Now to write a midterm.
Wednesday, March 02, 2005
Have been working with the 9th grade History teacher to find a novel to read as a group. We narrowed it down to The King's Shadow by Elizabeth Alder. It was a BBYA title back in the mid 90s. Wonderful story of a Welsh boy named Evyn who is sold as a slave after his tongue is cut out. He ends up as the "foster son" to King Harold, the last Saxon King. A much more interesting way to learn history. :-) Our second choice was a newer titles - The Edge on the Sword by Rebecca Tingle but the students voted it down. Not surprising since most of the students are boys and some of the girls in the class had already read it. It is about the daughter of King Alfred. The class had just finished fighting their way through the Iliad.

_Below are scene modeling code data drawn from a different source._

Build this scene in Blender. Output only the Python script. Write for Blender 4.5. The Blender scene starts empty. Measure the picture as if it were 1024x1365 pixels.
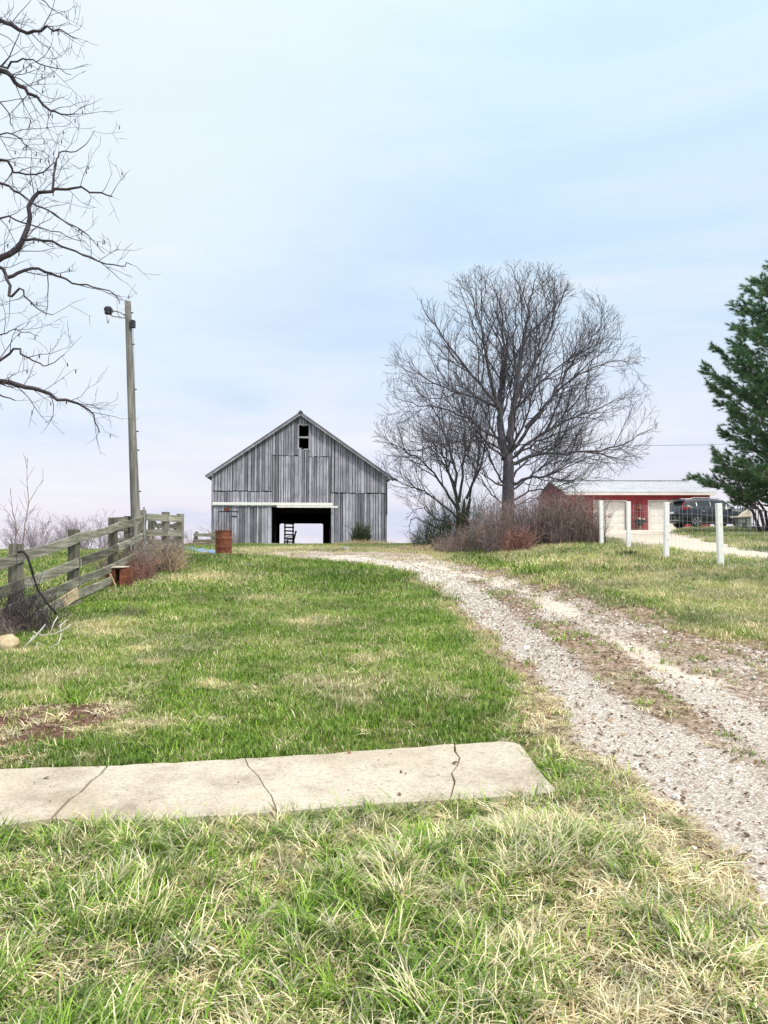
import bpy, bmesh, math, random
import numpy as np
from mathutils import Vector, Matrix, noise as mnoise

random.seed(7)
RNG = np.random.default_rng(11)
scene = bpy.context.scene
COL = scene.collection
PI = math.pi

# ------------------------------------------------------------------ camera
EYE = 1.6
F = 986.0
PITCH = math.atan(42.5 / F)
cam_d = bpy.data.cameras.new('camera')
cam = bpy.data.objects.new('camera', cam_d)
COL.objects.link(cam)
cam.location = (0, 0, EYE)
cam.rotation_euler = (PI / 2 + PITCH, 0, 0)
cam_d.sensor_fit = 'VERTICAL'
cam_d.sensor_height = 36.0
cam_d.lens = 36.0 * F / 1365.0
cam_d.clip_end = 6000
cam_d.clip_start = 0.05
scene.camera = cam
CP, SP = math.cos(PITCH), math.sin(PITCH)


def ray(px, py):
    dx = (px - 512.0) / F
    dz = (682.5 - py) / F
    return Vector((dx, CP - dz * SP, SP + dz * CP))


def at(px, py, Y):
    """survey helper: world point seen in direction (px,py) of the photo at distance Y"""
    d = ray(px, py)
    t = Y / d.y
    return Vector((d.x * t, Y, EYE + d.z * t))


# ------------------------------------------------------------------ noise
_LAT = RNG.random((8, 257, 257))


def vnoise(x, y, scale, k=0):
    x = np.asarray(x, float) / scale + 1000.37 + k * 17.3
    y = np.asarray(y, float) / scale + 1000.71 + k * 9.1
    ix = np.floor(x).astype(int); iy = np.floor(y).astype(int)
    fx = x - ix; fy = y - iy
    fx = fx * fx * (3 - 2 * fx); fy = fy * fy * (3 - 2 * fy)
    L = _LAT[k % 8]
    a = L[ix % 256, iy % 256]; b = L[(ix + 1) % 256, iy % 256]
    c = L[ix % 256, (iy + 1) % 256]; d = L[(ix + 1) % 256, (iy + 1) % 256]
    return (a * (1 - fx) + b * fx) * (1 - fy) + (c * (1 - fx) + d * fx) * fy


def fbm(x, y, scale, k=0, o=3):
    v = 0; a = 1; s = 0
    for i in range(o):
        v = v + a * vnoise(x, y, scale / 2 ** i, (k + i) % 8); s += a; a *= .55
    return v / s


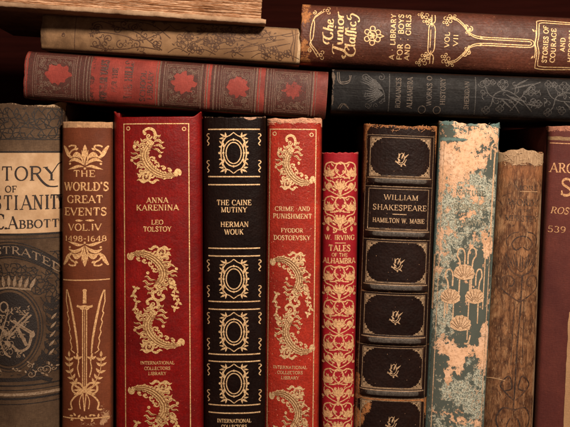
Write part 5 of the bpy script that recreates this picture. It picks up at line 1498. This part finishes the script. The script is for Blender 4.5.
# ------------------------------------------------------------------ setting
def setting():
    t = NT('dark_stained_wood')
    n = t.noise(1, 5, .6, t.obj(scale=(20, 60, 300)))
    c = t.mix(t.mr(n, .3, .7), (.013, .0020, .0012), (.022, .0036, .0022))
    m = t.done(c, .9, 0, .05, t.bump(n, .3, .0004))
    def slab(name, x0, x1, y0, y1, z0, z1):
        ob = board_mesh(x0, x1, y0, y1, z0, z1, .001, mat=m, name=name)
        ob['kind'] = 'structure'; ob['label'] = 'dark stained wooden ' + name.replace('_', ' ') + ' of the bookcase'
        return ob
    slab('shelf_floor', -.45, .45, -.03, .20, -.02, 0)
    slab('back_wall', -.45, .45, .20, .215, -.02, .50)
setting()

def area(name, loc, target, size, sy, power, colr):
    l = bpy.data.lights.new(name, 'AREA'); l.shape = 'RECTANGLE'; l.size = size; l.size_y = sy; l.energy = power; l.color = colr
    o = bpy.data.objects.new(name, l); col.objects.link(o); o.location = loc
    o.rotation_euler = (Vector(target) - Vector(loc)).to_track_quat('-Z', 'Y').to_euler()
    return o
CZ = Z(213.5)
area('room_lamp', (.20, -.46, CZ + .34), (0.0, 0, CZ - .02), .10, .08, 6.1, (1.0, .82, .66))
area('added_fill', (-.40, -.75, CZ + .05), (0, 0, CZ - .03), .4, .3, .42, (1.0, .72, .55))  # added fill light from the left front, not a known source

w = bpy.data.worlds.new('World'); scene.world = w; w.use_nodes = True
w.node_tree.nodes['Background'].inputs[0].default_value = (.10, .030, .018, 1)
w.node_tree.nodes['Background'].inputs[1].default_value = .16

cam = bpy.data.cameras.new('camera'); co = bpy.data.objects.new('camera', cam); col.objects.link(co)
D = 0.425
cam.sensor_width = 36; cam.lens = 36 * D / (570 * S)
co.location = (0, -D, Z(150)); co.rotation_euler = (PI / 2, 0, 0)
cam.shift_y = -(213.5 - 150) / 570
cam.clip_start = .01; cam.clip_end = 20
scene.camera = co
scene.view_settings.view_transform = 'Standard'; scene.view_settings.look = 'None'; scene.view_settings.exposure = 0
scene.render.engine = 'CYCLES'
scene.render.resolution_x = 1024; scene.render.resolution_y = 767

Wish I had known - I would have suggested Dateline: Troy by Fleischman to supplement or replace it! Wonderful juxtaposition of historical narrative text with newspaper clippings from modern events.
No new YA to report on this a.m. - I am reading a book written by a local VI author that was locally published. Not one Mainlanders will have ready access to!
That's it for today. Need to work on a Board presentation for Montessori - we are going to automate the library with Follett's Destiny. Will be the 2nd existing collection I have automated from good old check out/catalog cards to barcodes and scanning. But, that was an elementary school in Alaska in 1989! How times flies when you are having fun.